Jacque Demy’s debut feature Lola (1961), set in the seaside town of Nantes, drew on musicals, fairytales, and the golden age of Hollywood for its inspiration; furthermore, it set the tone for all his subsequent pictures. Featuring Anouk Aimee in the title role, this often downbeat tale of lost love and the machinations of fate was told with a joie de vivre that would become characteristic of Demy’s unique cinematic oeuvre.

That same year, Francois Truffaut was planning Jules et Jim the story of two friends who both fall in love with the free-spirited but capricious Catherine. He had initially come across the semi-autobiographical book by Henri-Pierre Roche by chance in a second hand bookshop, had fallen in love with it, and had considered making it his first feature. However, realizing how difficult it would be to get right, he put it to one side until he had more experience under his belt. Now he had the experience and used it to create what would become one of the most famous and popular films of the French New Wave.

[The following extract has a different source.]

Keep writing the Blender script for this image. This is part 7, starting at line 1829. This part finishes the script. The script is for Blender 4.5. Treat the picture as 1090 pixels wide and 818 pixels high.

Jules et Jim (1961) was a stylistic tour de force, incorporating newsreel footage, photographic stills, freeze frames, voice over narration, and a variety of fluid moving shots executed to perfection by cameraman Raoul Coutard. Despite this, Truffaut stayed remarkably faithful to the source material. The unconventional love triangle at the centre of the story and the determination of Catherine (Jeanne Moreau) to find sexual satisfaction outside of society’s conventions caused much controversy at the time of the film’s release but did nothing to hinder the film’s success.